Les séries sont rarement les bienvenues surtout pour les auteurs débutants qu’elles ont appelé les « primo-auteurs » tout au long de la présentation. Éditer une série représente un engagement financier sérieux qu’elles ne sont pas prêtes à risquer pour un nouvel auteur. Elle rappelle également qu’il ne faut jamais présenter un livre d’un million de signes si on est nouveau dans le milieu éditorial en raison des corrections éditoriales qui peuvent leur prendre un temps considérable.

Leur processus éditorial est assez classique: lecture du début du texte qui suffit en général à renvoyer un mail de refus à l’auteur pour la plupart des manuscrits.
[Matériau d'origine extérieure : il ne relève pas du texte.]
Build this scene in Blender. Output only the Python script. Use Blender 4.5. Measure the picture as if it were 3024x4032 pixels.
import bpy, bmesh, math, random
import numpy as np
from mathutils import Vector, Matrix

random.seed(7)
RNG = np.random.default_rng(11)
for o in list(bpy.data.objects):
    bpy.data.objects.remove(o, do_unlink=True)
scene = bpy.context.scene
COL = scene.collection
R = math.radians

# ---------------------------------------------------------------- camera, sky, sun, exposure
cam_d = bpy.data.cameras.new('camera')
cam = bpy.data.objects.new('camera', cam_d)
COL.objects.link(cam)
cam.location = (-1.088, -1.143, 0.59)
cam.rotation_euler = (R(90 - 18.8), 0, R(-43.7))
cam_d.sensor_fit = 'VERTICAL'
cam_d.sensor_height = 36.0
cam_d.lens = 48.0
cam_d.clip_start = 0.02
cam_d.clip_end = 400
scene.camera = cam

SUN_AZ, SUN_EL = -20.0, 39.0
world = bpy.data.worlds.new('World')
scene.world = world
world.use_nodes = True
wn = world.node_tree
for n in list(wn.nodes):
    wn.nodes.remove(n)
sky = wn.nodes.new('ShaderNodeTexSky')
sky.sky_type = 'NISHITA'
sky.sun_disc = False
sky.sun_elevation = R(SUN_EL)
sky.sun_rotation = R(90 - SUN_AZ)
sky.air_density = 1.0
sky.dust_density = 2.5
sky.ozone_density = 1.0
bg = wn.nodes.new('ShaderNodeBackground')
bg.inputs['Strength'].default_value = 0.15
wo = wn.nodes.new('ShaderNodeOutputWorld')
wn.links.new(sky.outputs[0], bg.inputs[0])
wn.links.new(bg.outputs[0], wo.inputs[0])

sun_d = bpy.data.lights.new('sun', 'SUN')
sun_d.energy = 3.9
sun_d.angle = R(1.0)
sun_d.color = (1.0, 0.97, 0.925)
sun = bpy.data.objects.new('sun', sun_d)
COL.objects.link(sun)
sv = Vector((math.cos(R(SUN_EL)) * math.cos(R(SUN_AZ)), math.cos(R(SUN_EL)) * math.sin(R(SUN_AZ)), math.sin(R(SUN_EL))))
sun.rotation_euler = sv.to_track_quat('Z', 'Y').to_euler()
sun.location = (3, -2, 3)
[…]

La maison d’éditions ne retient que très peu de textes de nouveaux auteurs (aucun publié cette année par exemple). Il ne faut surtout pas envoyer en pdf chez eux, ils privilégient les envois en Word (.doc) et il faut intituler le document avec le titre du manuscrit et le nom de l’auteur. Ce sont des réflexions pratiques qui peuvent leur simplifier énormément la vie. Si le manuscrit est jugé intéressant, il passe en comité de lecture et il est lu par la majorité des gens du comité. Il est important d’envoyer le manuscrit entier terminé et non pas seulement le synopsis ou le tiers du manuscrit. Cependant, une des éditrices a pointé que, même si c’était pas nécessaire, elle appréciait énormément les gens qui envoyaient leur manuscrit avec un synopsis en pièce jointe en plus.

En ce qui concerne le déroulement du processus éditorial, les éditrices refusent généralement de signer le contrat avant d’avoir déjà reçu une deuxième (ou même une troisième) version du manuscrit corrigé suite à leurs commentaires. Elles le justifient par leur prise de risque financier mais il est important de rappeler, que tant que le contrat n’est pas signé, elles peuvent refuser de publier le roman même si l’auteur a passé un temps conséquent à travailler avec elles et à corriger le roman selon leurs souhaits éditoriaux. Il s’agit de leur procédure habituelle pour les nouveaux auteurs. De plus, elles déplorent le manque de professionnalisation en France par rapport à Outre-Manche. Cela leur permet cependant de s’assurer de leur coup. Seraient-elles aussi déçues si tous les auteurs même débutants imposaient leur conditions de travail et de salaires dès le début comme ce qui se fait Outre-Manche avec le système d’agents? Il est permis de douter mais en tout cas, les éditrices ont assuré que leur travail était de détecter des talents nouveaux et qu’elles le prenaient très au sérieux.

Finalement, lorsqu’un auteur est bien installé chez eux, elles n’hésitent pas à lui proposer des idées de scénario ou de pistes de roman qu’elles aimeraient explorer mais sans obligations. Elles sont particulièrement sensibles aux auteurs qui prennent le soin de décortiquer le processus, par exemple en lisant l’Anatomie du scénario de Truby.

J’espère que cette rencontre permettra aux auteurs de mieux comprendre les exigences du monde éditorial, c’est toujours extrêmement enrichissant de comprendre les différents points de vue.